With 78 years of experience behind her, Mem feels passionate about passing on the things that she thinks matter most. She loves to teach. She loves to talk. Coming from a long line of ‘teachers and preachers’, she loves to be with people and she loves to make people happy.
The playgroup age, zero to five years, is one of Mem’s focus areas.
“Everything starts the moment you are born,” said Mem. “The whole brain development. The bonding, the language development. Your happiness. Your future success in life. It starts in those first five years of life. In fact, the brain develops more in the first four months of life than it ever develops at that rate again. The first four months of life are incredibly important. The first year of life is the next most important because so much happens to the brain- the socialising, the bonding with parents. If children don’t bond with their parents, it is just heart breaking.”
Foremostly, Mem believes that the early years are about quality time spent together.
“The attention children are paid, to me, is fantastically important. The more attention that is given to being with a child, loving your child, just attention, just pay attention. Read, sing, talk, laugh, play, do all of those things, constantly.”
A child’s safety in the world is of upmost importance and Mem knows that stories and the closeness they bring facilitate this.
“The relationship between the reader and the read to- the giggles, the conversation that goes on around it- it’s so much more than the book.”
Mem talks about her daughter and grandson when they spy a familiar book on the shelf or in a bookshop. They immediately say, ‘Ooowh, remember…’ with such fondness. It is all tied up in the feelings and experiences that occurred at that early time.
“Still those books are remembered in later life, not just because we loved the books but really because we loved the hilarity and chat and interaction- and I’m coming back to the word love and I’m coming back to the word attention and of course all of that, having books in the house, means that kids pick them up by themselves.”
Mem visits a lot of schools and often wonders how she is going to capture the little kids, as well as the grade sixers. She said that Possum Magic can do it. One of her most famous books, Possum Magic has sold nearly five million copies and is still Australia’s bestselling children’s book.
Again, the lyricism, the ‘sonorousness’ as Mem describes it, draws people of all ages in.
Possum Magic was rejected nine times over five years when it was first written. It was originally called Hush the Invisible Mouse. When asked how she kept faith in the book during that time, the answer was to keep working at it. Mem wrote the book as part of a University assignment and got a fine mark- but it did not quite hit the mark with the publishing industry or children. It wasn’t quite there. Mem said for one thing it was too long. She spent a whole weekend toiling away, reducing the amount of words on each page. She explains how kids want to quickly digest what they see and jump onto the next page. Mem fast realised how vital the illustrators are in support of the words. They are a team.

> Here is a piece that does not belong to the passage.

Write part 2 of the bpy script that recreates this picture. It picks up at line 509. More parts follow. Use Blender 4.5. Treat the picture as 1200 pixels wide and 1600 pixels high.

“I have to kneel in front of my illustrators and kiss their feet. I cannot emphasise the importance of illustrators, I cannot emphasise the importance.”
When Mem reflects on what is important to her work as a writer of children’s books, one thing front of mind is her older readers- the parents and carers. They must enjoy the story, too. It must be a shared enjoyment. There must be an element of play.
Children do this naturally and freely and parents only encourage more of this when they are involved. Mem fully supports more of it.
“Nobody argues ever about the first five years of life. Nobody in education argues about the importance of introducing language and books and rhymes and songs and talk to the years zero to five, nobody argues about that. It is so important.”
Only two weeks ago, Mem was telling a group of school children and the teachers that a lot of her writing is done with her eyes closed on the couch.
“I am just lying on the couch and something will write itself. A problem I am having in a book will write itself or I might even get another idea for a book just by thinking. Just thinking.”
At the opening of Rick Reuben’s recent book about creativity, he quotes American painter and teacher Robert Henri, “The object isn’t to make art, it’s to be in that wonderful state which makes art inevitable.”
Central to this exchange and the joy that we see spring off the page is the space that Mem creates. Time and space. As she encourages everyone with small children to create more of.
“It is sort of a meditative state,” said Mem, “then the tension goes through the open gate in your brain, all the tension goes and the creativity very slowly comes into your brain and you have the most magical ideas that you would never have if you just sat down to write. The nap, the shower, the traffic lights, sometimes a walk, if I am walking by myself I will have ideas then as well. You have to be at peace to have the best ideas.”
Mem’s life has been a tremendous adventure. As well as living in Africa and becoming a teacher, she attended drama school in England in her early twenties. Her mother encouraged her public speaking from a young age and this has been a thread linking her to the world of stories, and to people teaching and creating, forever more.
Mem’s grandmother graduated from Sydney University in 1908 and her mother in1935, something very rare for that time. While we may not always realise, those family linkages plait their way through our lives in different ways. In life, we collect different things from different places.
Mem confesses, writing for children is much harder than it seems. Children are discerning, honest, curious, ever learning, absorbing. They display their emotions in a way we conceal and they let them out. Most fundamentally, children are receptive to fun and affection and togetherness. They offer their love and to be loved deeply is to be open to the possibilities of light and hope and life- to learning. That is what Mem has been casting a net out to find and gift back to the readers all these years.
“Starting with the book upside down or back the front so the child is squealing, ‘Oh no that’s not right, you can’t start the book like that, it starts like this like this’- and in all of that is learning but its love. It’s love as well as learning. The learning is periphery to love.”
And through Mem’s books, over the course of time, through the generations, that is what has been shared abundantly- love and a great bit of yes, magic.